(begin)

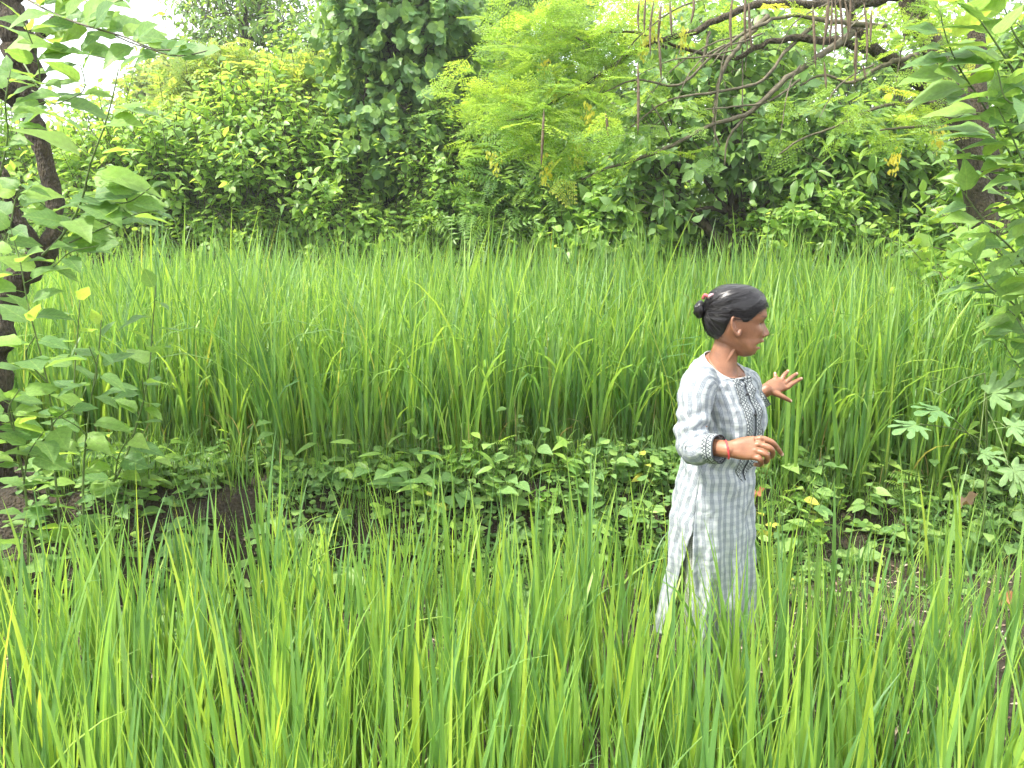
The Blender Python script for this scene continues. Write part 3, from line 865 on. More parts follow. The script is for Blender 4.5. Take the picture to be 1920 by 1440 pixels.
MB = [  # thick limbs and thin bare branches
    ([(1790, 232, 5.8), (1735, 170, 5.8), (1680, 120, 5.75), (1632, 85, 5.7), (1600, 40, 5.7), (1575, -40, 5.7)], [.05, .045, .042, .04, .034, .03]),
    ([(1640, 92, 5.7), (1560, 78, 5.6), (1480, 72, 5.5), (1440, 80, 5.5), (1380, 108, 5.5), (1300, 96, 5.5), (1240, 78, 5.5)], [.032, .028, .024, .02, .016, .012, .008]),
    ([(1720, -20, 5.8), (1600, 5, 5.7), (1500, 8, 5.6), (1410, 12, 5.5), (1350, 35, 5.5), (1290, 62, 5.5), (1220, 80, 5.5), (1140, 130, 5.5), (1080, 170, 5.5), (1040, 190, 5.4), (985, 222, 5.4), (950, 226, 5.4)], [.045, .042, .036, .03, .026, .022, .02, .018, .015, .012, .008, .005]),
    ([(1600, 60, 5.6), (1530, 110, 5.5), (1465, 155, 5.4), (1400, 215, 5.4), (1340, 232, 5.4), (1270, 268, 5.35), (1190, 300, 5.3), (1130, 318, 5.3), (1090, 338, 5.3)], [.028, .024, .02, .018, .015, .014, .012, .010, .006]),
    ([(1400, 215, 5.4), (1365, 262, 5.4), (1358, 310, 5.4)], [.010, .008, .005]),
    ([(1440, 30, 5.5), (1395, 75, 5.45), (1352, 140, 5.4), (1342, 190, 5.4), (1338, 240, 5.4), (1350, 275, 5.4)], [.02, .018, .015, .012, .010, .006]),
    ([(1260, 260, 5.35), (1235, 215, 5.3), (1222, 195, 5.3)], [.008, .006, .005]),
    ([(1720, 100, 5.8), (1640, 130, 5.6), (1590, 155, 5.5), (1545, 140, 5.5), (1500, 160, 5.45)], [.02, .018, .014, .01, .006]),
    ([(1760, 190, 5.8), (1650, 200, 5.6), (1560, 240, 5.5), (1500, 262, 5.4), (1460, 290, 5.4)], [.018, .014, .011, .008, .005]),
    ([(1250, 90, 5.5), (1200, 62, 5.5), (1150, 60, 5.5), (1100, 70, 5.5)], [.012, .01, .007, .004]),
    ([(1330, 60, 5.5), (1310, 130, 5.45), (1270, 160, 5.4), (1190, 150, 5.4), (1130, 175, 5.4)], [.012, .01, .008, .006, .004]),
    ([(1140, 130, 5.5), (1110, 90, 5.5), (1060, 60, 5.5), (1000, 40, 5.5)], [.01, .008, .006, .004]),
    ([(1500, 150, 5.5), (1440, 190, 5.4), (1380, 200, 5.35), (1320, 205, 5.3)], [.01, .008, .006, .004]),
    ([(1700, 60, 5.8), (1730, 20, 5.6), (1750, -30, 5.5)], [.03, .025, .02]),
    ([(1800, 240, 5.8), (1720, 236, 5.6), (1650, 245, 5.5)], [.016, .01, .006]),
    ([(1660, 50, 5.7), (1560, 40, 5.5), (1480, 30, 5.4), (1400, 60, 5.3), (1330, 110, 5.3), (1290, 150, 5.3)], [.02, .017, .014, .012, .009, .006]),
    ([(1560, 20, 5.6), (1470, 100, 5.5), (1430, 150, 5.45), (1360, 170, 5.4), (1250, 190, 5.35), (1180, 240, 5.3)], [.016, .014, .011, .009, .007, .004]),
]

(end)

--- EXERCISE GOAL ---
Without including any picture, repeat the data exactly.

--- FINAL RESULT ---
The Blender Python script for this scene continues. Write part 3, from line 865 on. More parts follow. The script is for Blender 4.5. Take the picture to be 1920 by 1440 pixels.
MB = [  # thick limbs and thin bare branches
    ([(1790, 232, 5.8), (1735, 170, 5.8), (1680, 120, 5.75), (1632, 85, 5.7), (1600, 40, 5.7), (1575, -40, 5.7)], [.05, .045, .042, .04, .034, .03]),
    ([(1640, 92, 5.7), (1560, 78, 5.6), (1480, 72, 5.5), (1440, 80, 5.5), (1380, 108, 5.5), (1300, 96, 5.5), (1240, 78, 5.5)], [.032, .028, .024, .02, .016, .012, .008]),
    ([(1720, -20, 5.8), (1600, 5, 5.7), (1500, 8, 5.6), (1410, 12, 5.5), (1350, 35, 5.5), (1290, 62, 5.5), (1220, 80, 5.5), (1140, 130, 5.5), (1080, 170, 5.5), (1040, 190, 5.4), (985, 222, 5.4), (950, 226, 5.4)], [.045, .042, .036, .03, .026, .022, .02, .018, .015, .012, .008, .005]),
    ([(1600, 60, 5.6), (1530, 110, 5.5), (1465, 155, 5.4), (1400, 215, 5.4), (1340, 232, 5.4), (1270, 268, 5.35), (1190, 300, 5.3), (1130, 318, 5.3), (1090, 338, 5.3)], [.028, .024, .02, .018, .015, .014, .012, .010, .006]),
    ([(1400, 215, 5.4), (1365, 262, 5.4), (1358, 310, 5.4)], [.010, .008, .005]),
    ([(1440, 30, 5.5), (1395, 75, 5.45), (1352, 140, 5.4), (1342, 190, 5.4), (1338, 240, 5.4), (1350, 275, 5.4)], [.02, .018, .015, .012, .010, .006]),
    ([(1260, 260, 5.35), (1235, 215, 5.3), (1222, 195, 5.3)], [.008, .006, .005]),
    ([(1720, 100, 5.8), (1640, 130, 5.6), (1590, 155, 5.5), (1545, 140, 5.5), (1500, 160, 5.45)], [.02, .018, .014, .01, .006]),
    ([(1760, 190, 5.8), (1650, 200, 5.6), (1560, 240, 5.5), (1500, 262, 5.4), (1460, 290, 5.4)], [.018, .014, .011, .008, .005]),
    ([(1250, 90, 5.5), (1200, 62, 5.5), (1150, 60, 5.5), (1100, 70, 5.5)], [.012, .01, .007, .004]),
    ([(1330, 60, 5.5), (1310, 130, 5.45), (1270, 160, 5.4), (1190, 150, 5.4), (1130, 175, 5.4)], [.012, .01, .008, .006, .004]),
    ([(1140, 130, 5.5), (1110, 90, 5.5), (1060, 60, 5.5), (1000, 40, 5.5)], [.01, .008, .006, .004]),
    ([(1500, 150, 5.5), (1440, 190, 5.4), (1380, 200, 5.35), (1320, 205, 5.3)], [.01, .008, .006, .004]),
    ([(1700, 60, 5.8), (1730, 20, 5.6), (1750, -30, 5.5)], [.03, .025, .02]),
    ([(1800, 240, 5.8), (1720, 236, 5.6), (1650, 245, 5.5)], [.016, .01, .006]),
    ([(1660, 50, 5.7), (1560, 40, 5.5), (1480, 30, 5.4), (1400, 60, 5.3), (1330, 110, 5.3), (1290, 150, 5.3)], [.02, .017, .014, .012, .009, .006]),
    ([(1560, 20, 5.6), (1470, 100, 5.5), (1430, 150, 5.45), (1360, 170, 5.4), (1250, 190, 5.35), (1180, 240, 5.3)], [.016, .014, .011, .009, .007, .004]),
]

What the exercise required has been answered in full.